Anyone who doubts where this country stands on the idea of exploited labor need only consider the absence of a broad social movement to address the injustice of colleges and universities exploiting the labor of their own students. While the legal movement to address the exploitation inherent to college athletics has made advances, the whole of American history shows that the side with more money—more power—always manages to recast small defeats as revolutionary change. It's the same trick of placation that has allowed the American love affair with oppression to find new forms while we idly point to culturally ancient victories over America's greatest sins. Somehow, the same country that ended slavery, Jim Crow, and segregation simultaneously engendered a social myopia that left future generations convinced that the sins of the past come with a social half-life of zero, despite definitive evidence to the contrary. Meanwhile, the criminals of the modern, "post-racial" America are constantly learning how to contort themselves into legitimacy without giving up a cent off the bottom line.

This is why an allegation of rape against Winston is met with an institutionalized shrug; it poses no threat to the NCAA's profit margin.
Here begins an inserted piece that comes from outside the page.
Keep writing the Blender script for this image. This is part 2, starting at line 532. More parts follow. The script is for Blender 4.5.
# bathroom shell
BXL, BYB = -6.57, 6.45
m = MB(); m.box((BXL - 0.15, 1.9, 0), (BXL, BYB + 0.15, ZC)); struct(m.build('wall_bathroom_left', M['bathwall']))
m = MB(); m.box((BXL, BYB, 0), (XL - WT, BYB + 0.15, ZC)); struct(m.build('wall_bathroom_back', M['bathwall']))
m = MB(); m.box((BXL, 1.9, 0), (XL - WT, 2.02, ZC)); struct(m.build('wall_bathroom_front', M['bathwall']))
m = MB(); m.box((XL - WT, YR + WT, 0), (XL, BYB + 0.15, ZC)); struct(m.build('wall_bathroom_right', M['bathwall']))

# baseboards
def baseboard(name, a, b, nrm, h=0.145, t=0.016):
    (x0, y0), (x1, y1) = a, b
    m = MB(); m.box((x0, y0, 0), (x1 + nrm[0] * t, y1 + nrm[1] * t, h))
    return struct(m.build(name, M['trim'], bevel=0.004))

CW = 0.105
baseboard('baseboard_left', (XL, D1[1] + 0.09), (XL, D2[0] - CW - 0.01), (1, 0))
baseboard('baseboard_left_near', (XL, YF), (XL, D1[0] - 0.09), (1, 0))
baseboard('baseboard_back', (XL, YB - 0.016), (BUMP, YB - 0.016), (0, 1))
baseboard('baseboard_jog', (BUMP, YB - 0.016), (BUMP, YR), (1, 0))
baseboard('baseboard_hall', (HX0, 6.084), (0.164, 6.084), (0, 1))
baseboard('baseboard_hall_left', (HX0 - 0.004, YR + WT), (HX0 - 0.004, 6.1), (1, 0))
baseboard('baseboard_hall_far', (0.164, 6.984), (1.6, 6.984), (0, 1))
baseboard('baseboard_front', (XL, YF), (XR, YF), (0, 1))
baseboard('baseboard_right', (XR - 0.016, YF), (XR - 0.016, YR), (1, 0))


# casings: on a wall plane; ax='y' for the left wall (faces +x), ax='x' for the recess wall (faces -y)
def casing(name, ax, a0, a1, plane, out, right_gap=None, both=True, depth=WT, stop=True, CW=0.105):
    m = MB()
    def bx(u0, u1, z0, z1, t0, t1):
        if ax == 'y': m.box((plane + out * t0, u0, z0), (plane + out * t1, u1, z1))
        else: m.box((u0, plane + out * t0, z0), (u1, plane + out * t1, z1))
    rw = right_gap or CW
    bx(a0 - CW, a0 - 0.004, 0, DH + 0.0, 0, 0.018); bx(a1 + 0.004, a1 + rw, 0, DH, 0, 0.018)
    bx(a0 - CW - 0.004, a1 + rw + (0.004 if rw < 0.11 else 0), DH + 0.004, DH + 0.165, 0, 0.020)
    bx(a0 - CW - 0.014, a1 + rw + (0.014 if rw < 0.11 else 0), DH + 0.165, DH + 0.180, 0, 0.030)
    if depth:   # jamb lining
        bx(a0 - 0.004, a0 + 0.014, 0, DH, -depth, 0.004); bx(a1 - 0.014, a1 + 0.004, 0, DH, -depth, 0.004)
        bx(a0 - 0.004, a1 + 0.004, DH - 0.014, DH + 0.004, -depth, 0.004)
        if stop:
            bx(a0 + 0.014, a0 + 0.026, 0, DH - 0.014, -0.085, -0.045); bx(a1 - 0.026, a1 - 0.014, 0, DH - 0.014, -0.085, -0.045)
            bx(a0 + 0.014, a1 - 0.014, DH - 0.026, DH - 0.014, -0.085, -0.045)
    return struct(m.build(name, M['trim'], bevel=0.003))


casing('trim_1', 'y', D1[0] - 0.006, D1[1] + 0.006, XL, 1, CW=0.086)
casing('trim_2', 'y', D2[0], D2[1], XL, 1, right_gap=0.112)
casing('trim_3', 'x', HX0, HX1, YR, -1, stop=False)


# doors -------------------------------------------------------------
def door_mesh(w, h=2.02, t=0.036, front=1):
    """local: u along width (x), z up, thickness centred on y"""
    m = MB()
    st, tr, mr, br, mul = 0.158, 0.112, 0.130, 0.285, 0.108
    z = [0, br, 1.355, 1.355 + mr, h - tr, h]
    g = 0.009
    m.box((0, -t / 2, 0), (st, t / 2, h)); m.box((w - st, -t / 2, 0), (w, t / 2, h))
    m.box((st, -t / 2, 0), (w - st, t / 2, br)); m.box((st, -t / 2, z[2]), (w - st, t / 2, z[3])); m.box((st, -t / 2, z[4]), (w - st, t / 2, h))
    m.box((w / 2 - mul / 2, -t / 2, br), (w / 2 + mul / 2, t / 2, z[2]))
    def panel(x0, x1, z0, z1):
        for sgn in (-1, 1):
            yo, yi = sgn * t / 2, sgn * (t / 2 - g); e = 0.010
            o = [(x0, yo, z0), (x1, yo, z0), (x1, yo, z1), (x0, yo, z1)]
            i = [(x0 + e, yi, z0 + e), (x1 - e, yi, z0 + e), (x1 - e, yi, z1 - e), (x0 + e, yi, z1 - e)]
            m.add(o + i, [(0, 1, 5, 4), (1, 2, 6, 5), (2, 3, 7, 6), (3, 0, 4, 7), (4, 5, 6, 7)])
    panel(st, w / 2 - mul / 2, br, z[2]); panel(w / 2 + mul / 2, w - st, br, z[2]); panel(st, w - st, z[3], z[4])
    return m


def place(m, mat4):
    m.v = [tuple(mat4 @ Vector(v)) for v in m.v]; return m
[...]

However, the possibility that Winston may have resorted to black market memorabilia deals to recoup a fraction of his exploited labor is a matter of grave importance to both the NCAA and their business partners at ESPN. The television rights contract between FSU's host Atlantic Coast Conference and ESPN is worth $3.6 billion alone, which means both sides have a financial stake in keeping a veil of legitimacy on the sham of amateurism. ESPN taking up the role of de facto compliance department officer shows how the broad decay encouraged by acceptable exploitation can take hold even within the supposedly sacrosanct world of journalism. There is no conspiracy here per se, it's just how shit works when there isn't a clean dollar to be made.
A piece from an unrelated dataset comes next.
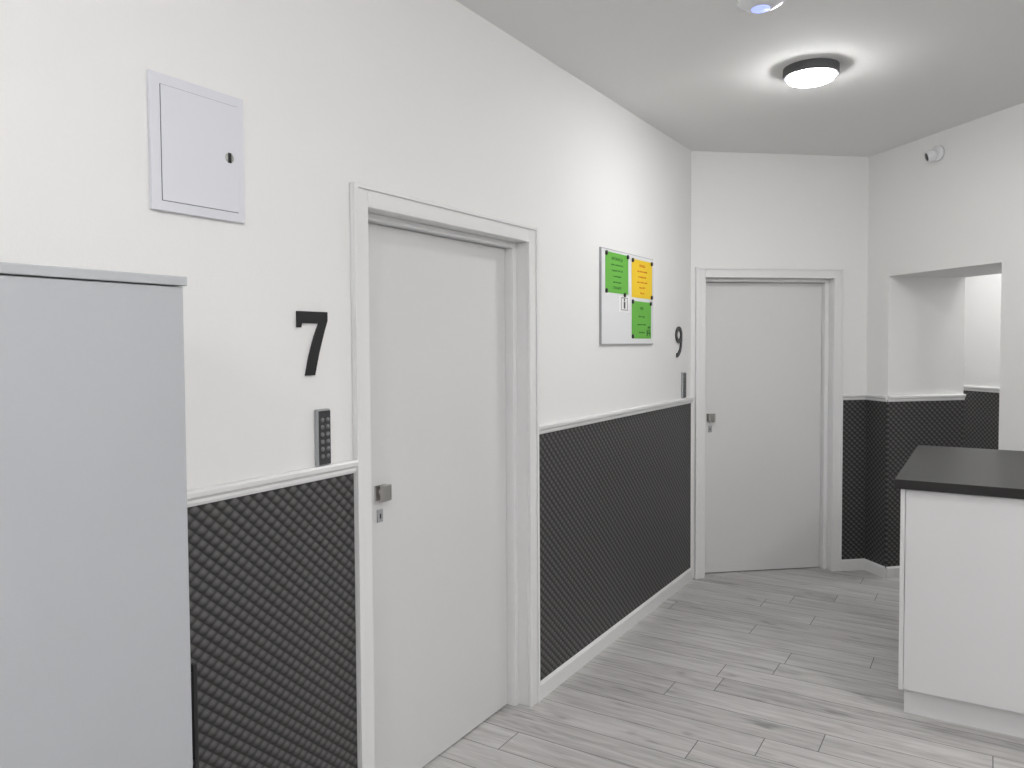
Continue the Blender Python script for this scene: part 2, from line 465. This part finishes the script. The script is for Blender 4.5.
p = C1 + 0.3*D + 1.05*Nn
lamp(p.x, p.y, M_LED)  # unseen lamp added to brighten the passage

fr = Matrix.Translation((0.970, 3.015, H))
root = empty("smoke_detector", fr)
B("housing", fr).lathe([(.085, 0), (.085, -.010), (.076, -.014), (.060, -.024), (.048, -.029), (.030, -.031), (0, -.031)], M_WHB, seg=48).done(root)
B("indicator", fr).lathe([(.034, -.0305), (.034, -.033), (0, -.034)], M_BLUE, seg=32).done(root)

fr = FR @ Matrix.Translation((.642, 0, 2.775))
root = empty("security_camera", fr)
B("mount", fr).lathe([(0, -.001), (.046, -.001), (.046, -.020), (.040, -.026), (0, -.026)], M_WHB, axis='y', seg=40).done(root)
bl = fr @ Matrix.Translation((-.012, -.045, -.012)) @ Matrix.Rotation(math.radians(-25), 4, 'Z') @ Matrix.Rotation(math.radians(18), 4, 'X')
B("turret_ball", bl).lathe([(0, .036), (.020, .030), (.034, .012), (.036, 0), (.034, -.014), (.028, -.026), (.026, -.028)], M_WHB, axis='y', seg=40).done(root)
B("lens", bl).lathe([(.027, -.026), (.024, -.029), (.012, -.030), (0, -.033)], M_BLK, axis='y', seg=32).done(root)

# ------------------------------------------------------------------ world & camera
wd = bpy.data.worlds.new("world"); bpy.context.scene.world = wd; wd.use_nodes = True
wd.node_tree.nodes["Background"].inputs[0].default_value = (.05, .05, .05, 1)

cam = bpy.data.cameras.new("camera"); co = bpy.data.objects.new("camera", cam)
bpy.context.collection.objects.link(co)
cam.sensor_width = 36; cam.lens = 771/1024*36; cam.clip_start = .02
pitch = 2.1
cam.shift_y = -(384-344-771*math.tan(math.radians(pitch)))/1024
R = Matrix.Rotation(math.radians(31.75), 4, 'Z') @ Matrix.Rotation(math.radians(90-pitch), 4, 'X') @ Matrix.Rotation(math.radians(-0.33), 4, 'Z')
co.matrix_world = Matrix.Translation(CAM) @ R
bpy.context.scene.camera = co
sc = bpy.context.scene
sc.view_settings.view_transform = 'Standard'
sc.view_settings.look = 'None'
sc.view_settings.exposure = 0.06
And so the alleged rapist who got off thanks to a botched pseudo-investigation led by various permutations of the American id is now learning a valuable lesson. The lesson is that his golden cage of privilege is enviable by the standards of an exploited worker, but it's still a cage. Having a multi-billion dollar industry on your side is a wonderful privilege when you stand accused of a crime, but being part of that same industry means it will turn on you the second your crimes threaten the power that allows it to grant privilege in the first place.

It might be unintentional, but at least the NCAA is willing to teach its exploited laborers how America works.